The lawsuit claims Risk Strategies lost “long-standing customer relationships” and suffered “erosion of goodwill.” For drivers, this translates to potential service disruptions and the hassle of rebuilding relationships with new agents who don’t know your driving history or coverage needs.
The Bigger Picture on Broker Mobility
This case highlights a growing trend in the insurance industry. As consolidation creates larger firms like Risk Strategies, veteran agents often feel disconnected from the personal service model that built their careers. Connecticut has relatively weak non-compete enforcement compared to states like California, where such agreements are largely unenforceable.
The defensive driving discount you negotiated with your longtime agent? That institutional knowledge often walks out the door with them, even if your policy terms remain unchanged.
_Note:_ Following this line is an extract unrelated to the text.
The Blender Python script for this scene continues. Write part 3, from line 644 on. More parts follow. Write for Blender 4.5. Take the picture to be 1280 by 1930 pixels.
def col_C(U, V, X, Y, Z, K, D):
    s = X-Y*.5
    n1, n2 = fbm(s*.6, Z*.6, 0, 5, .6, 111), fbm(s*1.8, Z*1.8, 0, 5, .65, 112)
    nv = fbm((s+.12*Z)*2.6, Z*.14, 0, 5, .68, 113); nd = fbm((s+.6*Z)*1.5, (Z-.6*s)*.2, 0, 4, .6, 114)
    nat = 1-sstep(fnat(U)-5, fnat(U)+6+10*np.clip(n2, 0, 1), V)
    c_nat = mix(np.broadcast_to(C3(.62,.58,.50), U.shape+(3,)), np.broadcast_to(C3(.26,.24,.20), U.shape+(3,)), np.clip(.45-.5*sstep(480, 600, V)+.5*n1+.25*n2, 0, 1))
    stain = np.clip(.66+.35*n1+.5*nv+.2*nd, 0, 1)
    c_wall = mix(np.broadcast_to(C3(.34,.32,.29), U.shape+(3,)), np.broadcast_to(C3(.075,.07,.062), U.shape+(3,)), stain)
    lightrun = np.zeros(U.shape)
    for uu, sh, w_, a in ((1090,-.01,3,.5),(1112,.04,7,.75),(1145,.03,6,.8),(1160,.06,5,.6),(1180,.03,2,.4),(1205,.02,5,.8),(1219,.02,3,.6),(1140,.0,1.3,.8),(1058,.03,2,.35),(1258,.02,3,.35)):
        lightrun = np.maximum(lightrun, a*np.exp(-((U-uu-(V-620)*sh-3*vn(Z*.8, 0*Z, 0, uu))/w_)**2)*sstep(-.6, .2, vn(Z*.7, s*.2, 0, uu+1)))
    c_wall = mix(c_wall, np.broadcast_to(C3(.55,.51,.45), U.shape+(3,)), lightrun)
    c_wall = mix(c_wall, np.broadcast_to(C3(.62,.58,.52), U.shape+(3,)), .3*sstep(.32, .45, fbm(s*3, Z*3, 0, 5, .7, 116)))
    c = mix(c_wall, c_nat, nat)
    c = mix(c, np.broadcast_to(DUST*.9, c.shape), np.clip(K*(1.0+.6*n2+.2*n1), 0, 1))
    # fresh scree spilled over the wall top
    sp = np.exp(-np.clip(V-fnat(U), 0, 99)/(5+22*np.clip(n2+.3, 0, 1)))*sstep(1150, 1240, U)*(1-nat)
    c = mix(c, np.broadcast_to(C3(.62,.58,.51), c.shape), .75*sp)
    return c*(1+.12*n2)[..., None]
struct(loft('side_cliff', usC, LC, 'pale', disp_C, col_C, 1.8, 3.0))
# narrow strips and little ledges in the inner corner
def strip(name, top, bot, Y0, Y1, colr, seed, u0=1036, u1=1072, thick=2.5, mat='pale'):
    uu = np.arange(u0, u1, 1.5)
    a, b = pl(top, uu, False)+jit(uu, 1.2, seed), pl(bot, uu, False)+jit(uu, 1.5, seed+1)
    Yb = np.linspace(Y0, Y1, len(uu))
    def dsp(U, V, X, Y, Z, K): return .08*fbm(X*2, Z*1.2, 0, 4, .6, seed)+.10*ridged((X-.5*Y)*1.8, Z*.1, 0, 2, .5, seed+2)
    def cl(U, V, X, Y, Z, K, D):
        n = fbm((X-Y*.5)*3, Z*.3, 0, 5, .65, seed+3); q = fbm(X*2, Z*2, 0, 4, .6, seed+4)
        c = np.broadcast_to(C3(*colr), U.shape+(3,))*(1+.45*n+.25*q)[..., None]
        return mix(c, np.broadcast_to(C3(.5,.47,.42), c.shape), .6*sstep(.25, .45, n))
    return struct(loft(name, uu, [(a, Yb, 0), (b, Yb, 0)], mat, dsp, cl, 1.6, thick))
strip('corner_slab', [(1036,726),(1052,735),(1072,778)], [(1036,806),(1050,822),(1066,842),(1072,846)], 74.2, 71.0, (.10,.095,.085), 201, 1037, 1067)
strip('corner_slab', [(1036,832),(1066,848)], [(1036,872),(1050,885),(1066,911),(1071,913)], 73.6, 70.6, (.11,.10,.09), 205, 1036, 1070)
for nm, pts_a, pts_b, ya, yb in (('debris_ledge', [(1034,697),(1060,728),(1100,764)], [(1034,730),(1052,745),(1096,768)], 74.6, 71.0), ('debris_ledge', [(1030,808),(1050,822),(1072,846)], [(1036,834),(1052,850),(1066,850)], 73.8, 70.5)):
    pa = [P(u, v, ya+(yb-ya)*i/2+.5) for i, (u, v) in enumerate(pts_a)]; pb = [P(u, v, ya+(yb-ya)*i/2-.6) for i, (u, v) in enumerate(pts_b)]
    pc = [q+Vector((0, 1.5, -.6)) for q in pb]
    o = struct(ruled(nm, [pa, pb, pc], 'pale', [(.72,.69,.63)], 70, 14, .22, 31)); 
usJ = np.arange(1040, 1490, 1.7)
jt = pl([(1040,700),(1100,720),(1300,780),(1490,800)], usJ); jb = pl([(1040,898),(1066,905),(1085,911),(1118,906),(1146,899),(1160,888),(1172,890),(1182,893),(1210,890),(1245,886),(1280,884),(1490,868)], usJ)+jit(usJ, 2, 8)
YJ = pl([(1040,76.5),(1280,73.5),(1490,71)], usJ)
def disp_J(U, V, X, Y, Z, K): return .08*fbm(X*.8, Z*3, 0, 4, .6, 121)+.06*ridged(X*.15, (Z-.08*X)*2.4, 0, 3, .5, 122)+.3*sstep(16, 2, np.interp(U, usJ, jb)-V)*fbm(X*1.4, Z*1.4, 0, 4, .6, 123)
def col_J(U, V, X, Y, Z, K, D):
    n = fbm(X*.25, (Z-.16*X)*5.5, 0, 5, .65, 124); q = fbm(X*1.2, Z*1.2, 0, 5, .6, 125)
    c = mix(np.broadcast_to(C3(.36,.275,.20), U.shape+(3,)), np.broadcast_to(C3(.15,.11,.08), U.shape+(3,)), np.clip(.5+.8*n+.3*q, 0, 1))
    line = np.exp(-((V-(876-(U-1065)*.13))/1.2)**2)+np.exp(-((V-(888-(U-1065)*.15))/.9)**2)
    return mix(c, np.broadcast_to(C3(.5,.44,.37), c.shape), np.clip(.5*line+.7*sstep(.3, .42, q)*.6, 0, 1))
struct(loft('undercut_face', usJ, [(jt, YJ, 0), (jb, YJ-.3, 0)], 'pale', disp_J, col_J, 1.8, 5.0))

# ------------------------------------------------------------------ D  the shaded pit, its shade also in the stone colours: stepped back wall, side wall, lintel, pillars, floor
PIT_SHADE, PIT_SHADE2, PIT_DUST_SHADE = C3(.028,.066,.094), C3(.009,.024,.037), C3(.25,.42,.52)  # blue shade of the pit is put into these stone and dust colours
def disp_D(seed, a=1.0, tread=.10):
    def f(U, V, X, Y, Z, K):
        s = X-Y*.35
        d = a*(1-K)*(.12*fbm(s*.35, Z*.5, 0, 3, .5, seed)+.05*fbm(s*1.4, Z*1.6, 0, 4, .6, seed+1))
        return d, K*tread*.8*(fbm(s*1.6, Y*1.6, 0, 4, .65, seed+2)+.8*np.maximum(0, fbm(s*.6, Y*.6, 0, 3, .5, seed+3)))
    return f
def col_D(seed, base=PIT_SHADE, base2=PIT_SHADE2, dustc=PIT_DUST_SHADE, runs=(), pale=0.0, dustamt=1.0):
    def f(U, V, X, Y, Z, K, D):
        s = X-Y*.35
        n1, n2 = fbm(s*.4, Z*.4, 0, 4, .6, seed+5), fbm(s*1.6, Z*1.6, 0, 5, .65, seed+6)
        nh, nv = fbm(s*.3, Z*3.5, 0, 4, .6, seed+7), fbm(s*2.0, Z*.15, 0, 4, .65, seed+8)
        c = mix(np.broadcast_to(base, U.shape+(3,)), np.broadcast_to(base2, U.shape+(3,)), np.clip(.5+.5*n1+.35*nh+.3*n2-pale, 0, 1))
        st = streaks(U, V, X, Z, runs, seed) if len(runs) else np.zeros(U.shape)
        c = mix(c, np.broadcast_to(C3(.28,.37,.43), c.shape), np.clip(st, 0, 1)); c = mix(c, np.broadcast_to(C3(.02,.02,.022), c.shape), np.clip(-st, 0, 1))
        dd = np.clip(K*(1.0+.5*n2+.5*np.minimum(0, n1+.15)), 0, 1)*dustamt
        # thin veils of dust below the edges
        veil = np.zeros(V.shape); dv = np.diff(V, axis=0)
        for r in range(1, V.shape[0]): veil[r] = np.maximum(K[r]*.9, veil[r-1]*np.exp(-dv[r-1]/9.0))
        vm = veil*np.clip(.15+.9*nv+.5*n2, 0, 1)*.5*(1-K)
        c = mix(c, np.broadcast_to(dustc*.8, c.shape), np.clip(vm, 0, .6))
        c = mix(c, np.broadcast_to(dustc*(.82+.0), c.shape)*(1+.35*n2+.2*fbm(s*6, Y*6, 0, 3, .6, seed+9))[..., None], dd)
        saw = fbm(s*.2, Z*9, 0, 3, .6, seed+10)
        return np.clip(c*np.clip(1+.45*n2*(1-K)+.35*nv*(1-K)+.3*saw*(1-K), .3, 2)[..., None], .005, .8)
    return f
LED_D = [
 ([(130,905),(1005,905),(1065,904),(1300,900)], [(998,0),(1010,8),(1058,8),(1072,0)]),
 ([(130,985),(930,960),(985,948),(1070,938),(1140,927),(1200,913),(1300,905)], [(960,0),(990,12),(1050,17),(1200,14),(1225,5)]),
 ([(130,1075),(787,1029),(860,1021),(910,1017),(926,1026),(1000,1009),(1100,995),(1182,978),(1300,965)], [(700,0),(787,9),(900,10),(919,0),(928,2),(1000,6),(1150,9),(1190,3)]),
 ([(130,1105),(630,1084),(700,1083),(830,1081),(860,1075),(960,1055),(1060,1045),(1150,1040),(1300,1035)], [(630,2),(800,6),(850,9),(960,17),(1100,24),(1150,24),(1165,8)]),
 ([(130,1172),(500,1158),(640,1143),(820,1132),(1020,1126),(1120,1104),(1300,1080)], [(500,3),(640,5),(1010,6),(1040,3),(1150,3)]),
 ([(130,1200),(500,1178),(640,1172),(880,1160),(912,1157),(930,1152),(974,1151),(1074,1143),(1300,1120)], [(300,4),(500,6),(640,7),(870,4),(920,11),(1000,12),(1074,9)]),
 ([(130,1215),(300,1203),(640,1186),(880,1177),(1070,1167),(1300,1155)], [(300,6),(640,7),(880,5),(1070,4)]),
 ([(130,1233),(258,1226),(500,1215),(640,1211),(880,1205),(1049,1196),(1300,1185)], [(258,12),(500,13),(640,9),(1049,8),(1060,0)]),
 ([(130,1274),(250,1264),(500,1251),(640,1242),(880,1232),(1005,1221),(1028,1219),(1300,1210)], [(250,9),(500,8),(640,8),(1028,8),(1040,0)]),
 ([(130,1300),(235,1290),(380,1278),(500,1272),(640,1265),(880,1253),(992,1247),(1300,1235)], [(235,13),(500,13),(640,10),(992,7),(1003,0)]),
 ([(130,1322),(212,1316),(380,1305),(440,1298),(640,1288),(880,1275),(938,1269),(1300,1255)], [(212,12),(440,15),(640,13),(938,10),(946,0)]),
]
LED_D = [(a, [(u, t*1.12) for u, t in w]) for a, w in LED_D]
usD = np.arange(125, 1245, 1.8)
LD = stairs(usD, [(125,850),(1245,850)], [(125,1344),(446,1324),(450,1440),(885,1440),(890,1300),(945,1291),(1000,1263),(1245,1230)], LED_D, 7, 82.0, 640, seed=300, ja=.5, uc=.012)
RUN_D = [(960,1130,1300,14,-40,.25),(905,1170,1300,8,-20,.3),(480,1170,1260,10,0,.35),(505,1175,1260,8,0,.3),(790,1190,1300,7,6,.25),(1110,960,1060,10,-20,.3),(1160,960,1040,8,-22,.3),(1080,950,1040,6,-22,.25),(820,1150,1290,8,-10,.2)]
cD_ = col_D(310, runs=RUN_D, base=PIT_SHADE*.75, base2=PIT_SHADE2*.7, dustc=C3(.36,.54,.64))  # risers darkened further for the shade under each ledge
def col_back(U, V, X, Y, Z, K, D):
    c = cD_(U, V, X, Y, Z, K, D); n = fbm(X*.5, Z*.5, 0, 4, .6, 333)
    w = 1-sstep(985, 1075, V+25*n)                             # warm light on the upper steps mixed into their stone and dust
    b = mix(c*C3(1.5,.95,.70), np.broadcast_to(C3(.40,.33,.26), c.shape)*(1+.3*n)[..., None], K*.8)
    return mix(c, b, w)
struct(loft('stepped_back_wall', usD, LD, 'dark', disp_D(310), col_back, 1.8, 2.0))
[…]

What Drivers Should Do Now
Review your insurance policy documents to confirm which company actually underwrites your coverage — it’s not always the agency name on your card. Keep copies of your current policy and claims history in case your agent relationship changes unexpectedly. If your agent switches firms, don’t assume your insurance premium will remain the same at the new company. Shop around and compare quotes, as different agencies often have access to different carrier networks. Set up direct communication with your insurance carrier for claims reporting, reducing dependence on any single agent. Consider usage-based insurance (UBI) programs that rely less on agent relationships and more on your actual driving data.
These broker battles remind us that the insurance industry prioritizes business relationships over customer convenience. Smart drivers prepare for agent transitions before they happen.